Entenda o caso - Movida por particulares, a ação teve início na Justiça Estadual e foi remetida à Justiça Federal após o Incra informar que se tratava de área pública federal. A 5ª Vara Federal de Rondônia, no entanto, havia decidido devolver o caso à Justiça Estadual, argumentando que a competência federal se daria apenas com a presença de ente federal como parte e que disputas possessórias entre particulares poderiam ser julgadas na justiça comum, mesmo em terra pública federal.
O MPF interpôs o agravo de instrumento contra essa decisão, argumentando que ela era nula por não ter sido concedida ao MPF a oportunidade de se manifestar sobre o mérito após as partes, conforme previsto em lei. Além disso, o MPF sustentou que não existe posse de particulares sobre bens públicos, apenas mera detenção de natureza precária, o que impediria o ajuizamento de ações possessórias por particulares em terras da União.
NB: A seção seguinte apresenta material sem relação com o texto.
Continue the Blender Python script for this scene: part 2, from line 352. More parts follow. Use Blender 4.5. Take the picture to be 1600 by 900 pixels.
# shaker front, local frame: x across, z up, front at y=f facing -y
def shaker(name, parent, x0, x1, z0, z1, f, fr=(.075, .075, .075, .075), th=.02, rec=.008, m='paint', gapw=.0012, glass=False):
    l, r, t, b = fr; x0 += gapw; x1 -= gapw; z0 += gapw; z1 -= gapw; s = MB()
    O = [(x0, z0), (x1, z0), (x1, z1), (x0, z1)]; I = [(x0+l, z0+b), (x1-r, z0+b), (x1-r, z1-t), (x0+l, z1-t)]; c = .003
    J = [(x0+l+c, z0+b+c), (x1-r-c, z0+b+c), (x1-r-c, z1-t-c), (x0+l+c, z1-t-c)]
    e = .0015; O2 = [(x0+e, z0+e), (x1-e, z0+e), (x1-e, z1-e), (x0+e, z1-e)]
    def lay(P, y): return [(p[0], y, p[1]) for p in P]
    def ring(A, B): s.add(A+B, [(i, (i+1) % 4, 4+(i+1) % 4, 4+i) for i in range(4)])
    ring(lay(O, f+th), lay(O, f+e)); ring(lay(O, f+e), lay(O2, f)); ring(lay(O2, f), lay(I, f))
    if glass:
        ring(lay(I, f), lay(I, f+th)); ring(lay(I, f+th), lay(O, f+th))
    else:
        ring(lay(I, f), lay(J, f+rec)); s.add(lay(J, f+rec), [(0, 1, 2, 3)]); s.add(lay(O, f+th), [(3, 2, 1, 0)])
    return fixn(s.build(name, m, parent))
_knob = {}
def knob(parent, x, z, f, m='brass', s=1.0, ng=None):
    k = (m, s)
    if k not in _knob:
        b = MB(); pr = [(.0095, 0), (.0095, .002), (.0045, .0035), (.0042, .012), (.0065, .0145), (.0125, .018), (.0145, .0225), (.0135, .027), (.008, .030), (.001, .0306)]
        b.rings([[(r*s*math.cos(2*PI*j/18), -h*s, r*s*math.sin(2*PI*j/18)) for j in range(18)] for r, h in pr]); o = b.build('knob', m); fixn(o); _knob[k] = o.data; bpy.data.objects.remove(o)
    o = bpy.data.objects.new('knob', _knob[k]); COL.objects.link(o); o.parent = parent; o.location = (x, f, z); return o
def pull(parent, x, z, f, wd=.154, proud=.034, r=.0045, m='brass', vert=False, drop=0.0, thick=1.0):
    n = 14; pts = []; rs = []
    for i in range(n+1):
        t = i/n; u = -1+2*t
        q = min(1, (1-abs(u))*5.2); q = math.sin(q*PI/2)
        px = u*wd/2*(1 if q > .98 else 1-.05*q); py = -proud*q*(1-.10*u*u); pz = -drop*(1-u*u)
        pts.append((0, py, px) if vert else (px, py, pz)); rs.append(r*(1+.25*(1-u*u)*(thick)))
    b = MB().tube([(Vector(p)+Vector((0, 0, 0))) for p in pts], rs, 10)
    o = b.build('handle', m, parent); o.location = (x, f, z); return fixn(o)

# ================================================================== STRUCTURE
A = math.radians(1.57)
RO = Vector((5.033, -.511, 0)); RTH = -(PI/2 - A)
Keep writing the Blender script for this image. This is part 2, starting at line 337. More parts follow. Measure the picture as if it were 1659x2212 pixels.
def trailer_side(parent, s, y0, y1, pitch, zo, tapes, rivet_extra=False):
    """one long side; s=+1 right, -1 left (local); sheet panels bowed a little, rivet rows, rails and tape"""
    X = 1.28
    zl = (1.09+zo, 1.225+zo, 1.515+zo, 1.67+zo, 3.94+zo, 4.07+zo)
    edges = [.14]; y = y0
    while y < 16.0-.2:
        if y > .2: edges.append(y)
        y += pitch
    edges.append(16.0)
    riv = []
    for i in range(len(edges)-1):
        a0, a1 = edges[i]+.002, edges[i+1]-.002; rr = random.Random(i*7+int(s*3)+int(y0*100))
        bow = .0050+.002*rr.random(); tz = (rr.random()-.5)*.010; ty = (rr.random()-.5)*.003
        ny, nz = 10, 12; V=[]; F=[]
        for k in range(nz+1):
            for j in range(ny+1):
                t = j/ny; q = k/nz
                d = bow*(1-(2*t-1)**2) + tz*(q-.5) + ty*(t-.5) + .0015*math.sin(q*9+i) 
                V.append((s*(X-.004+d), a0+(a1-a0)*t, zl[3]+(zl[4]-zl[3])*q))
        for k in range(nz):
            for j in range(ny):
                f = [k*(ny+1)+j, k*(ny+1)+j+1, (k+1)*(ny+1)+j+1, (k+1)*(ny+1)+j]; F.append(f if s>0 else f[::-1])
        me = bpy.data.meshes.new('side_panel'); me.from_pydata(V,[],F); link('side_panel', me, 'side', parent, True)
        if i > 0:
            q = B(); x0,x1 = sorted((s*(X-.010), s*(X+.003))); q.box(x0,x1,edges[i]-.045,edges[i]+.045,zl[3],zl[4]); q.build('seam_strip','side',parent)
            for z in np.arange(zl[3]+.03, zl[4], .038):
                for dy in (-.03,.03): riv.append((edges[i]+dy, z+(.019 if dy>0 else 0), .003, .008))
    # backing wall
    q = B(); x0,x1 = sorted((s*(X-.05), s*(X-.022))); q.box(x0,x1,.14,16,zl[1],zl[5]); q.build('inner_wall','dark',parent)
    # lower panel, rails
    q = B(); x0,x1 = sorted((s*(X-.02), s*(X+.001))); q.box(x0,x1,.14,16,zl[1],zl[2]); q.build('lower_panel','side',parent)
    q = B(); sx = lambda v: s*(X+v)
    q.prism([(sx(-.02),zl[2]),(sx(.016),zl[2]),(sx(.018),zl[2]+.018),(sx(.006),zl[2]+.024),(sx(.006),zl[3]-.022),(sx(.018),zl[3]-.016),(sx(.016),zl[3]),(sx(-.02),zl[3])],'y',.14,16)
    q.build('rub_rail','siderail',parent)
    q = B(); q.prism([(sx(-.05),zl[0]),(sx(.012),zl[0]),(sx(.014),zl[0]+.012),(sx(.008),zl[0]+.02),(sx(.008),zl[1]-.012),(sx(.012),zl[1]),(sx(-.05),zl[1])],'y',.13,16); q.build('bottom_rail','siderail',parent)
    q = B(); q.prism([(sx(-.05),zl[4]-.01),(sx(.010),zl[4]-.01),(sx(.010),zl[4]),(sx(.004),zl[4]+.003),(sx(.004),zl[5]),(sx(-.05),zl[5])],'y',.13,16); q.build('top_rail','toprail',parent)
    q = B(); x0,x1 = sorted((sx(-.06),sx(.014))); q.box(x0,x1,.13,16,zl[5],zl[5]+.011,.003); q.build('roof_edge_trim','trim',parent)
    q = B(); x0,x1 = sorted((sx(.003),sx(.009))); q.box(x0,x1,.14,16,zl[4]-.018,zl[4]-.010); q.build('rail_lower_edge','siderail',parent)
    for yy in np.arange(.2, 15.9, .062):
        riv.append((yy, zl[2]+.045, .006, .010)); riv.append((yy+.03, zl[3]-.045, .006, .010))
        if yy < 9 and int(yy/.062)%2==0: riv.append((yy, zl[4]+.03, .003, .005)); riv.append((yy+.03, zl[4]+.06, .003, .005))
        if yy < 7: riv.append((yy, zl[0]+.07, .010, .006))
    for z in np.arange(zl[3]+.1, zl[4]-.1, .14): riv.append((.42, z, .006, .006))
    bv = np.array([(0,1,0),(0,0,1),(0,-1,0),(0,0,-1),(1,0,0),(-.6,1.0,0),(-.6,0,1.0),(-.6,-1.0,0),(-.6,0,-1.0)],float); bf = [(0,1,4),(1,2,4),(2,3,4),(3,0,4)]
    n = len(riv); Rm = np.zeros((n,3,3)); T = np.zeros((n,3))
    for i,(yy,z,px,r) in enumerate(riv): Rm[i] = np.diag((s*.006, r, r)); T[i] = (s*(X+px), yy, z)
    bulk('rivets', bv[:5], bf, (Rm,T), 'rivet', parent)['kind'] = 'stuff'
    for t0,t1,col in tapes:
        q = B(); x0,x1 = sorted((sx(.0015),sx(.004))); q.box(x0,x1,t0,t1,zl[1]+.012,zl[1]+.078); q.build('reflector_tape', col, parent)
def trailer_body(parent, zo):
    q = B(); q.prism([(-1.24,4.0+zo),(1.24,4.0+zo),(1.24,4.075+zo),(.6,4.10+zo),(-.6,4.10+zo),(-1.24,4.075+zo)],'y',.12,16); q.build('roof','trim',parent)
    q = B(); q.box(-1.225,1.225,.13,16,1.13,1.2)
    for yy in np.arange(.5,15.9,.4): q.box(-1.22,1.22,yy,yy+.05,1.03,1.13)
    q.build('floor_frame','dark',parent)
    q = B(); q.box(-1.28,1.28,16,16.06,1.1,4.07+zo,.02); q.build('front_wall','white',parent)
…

A jurisprudência do Superior Tribunal de Justiça (STJ) reforça a impossibilidade de particulares possuírem bens públicos e, consequentemente, o direito à indenização por benfeitorias nesses casos.
O Incra já havia se manifestado nos autos, confirmando que a área é propriedade da União, pertencente à Gleba Capitão Sílvio, e que está em análise para regularização fundiária. O órgão também informou que os autores da ação, que alegam posse da “Fazenda Vale do Rio Madeira”, têm pedidos de regularização fundiária em tramitação, os quais foram suspensos pelo Incra em Rondônia até a conclusão do processo judicial.
A área é conhecida como Acampamento Roberto Pandolfi - Área do Kekão, sobre a qual já havia sido identificada a necessidade de cadastramento das famílias pelo Incra e a dificuldade encontrada com a Agência de Defesa Sanitária Agrosilvopastoril do Estado de Rondônia (Idaron) para cadastro sem documentos possessórios.
A decisão do TRF1, ao reconhecer a competência federal, impede que ordens possessórias irregulares sejam concedidas sobre terras da União, protegendo o patrimônio público federal e o direito das pessoas que buscam a reforma agrária e regularização fundiária.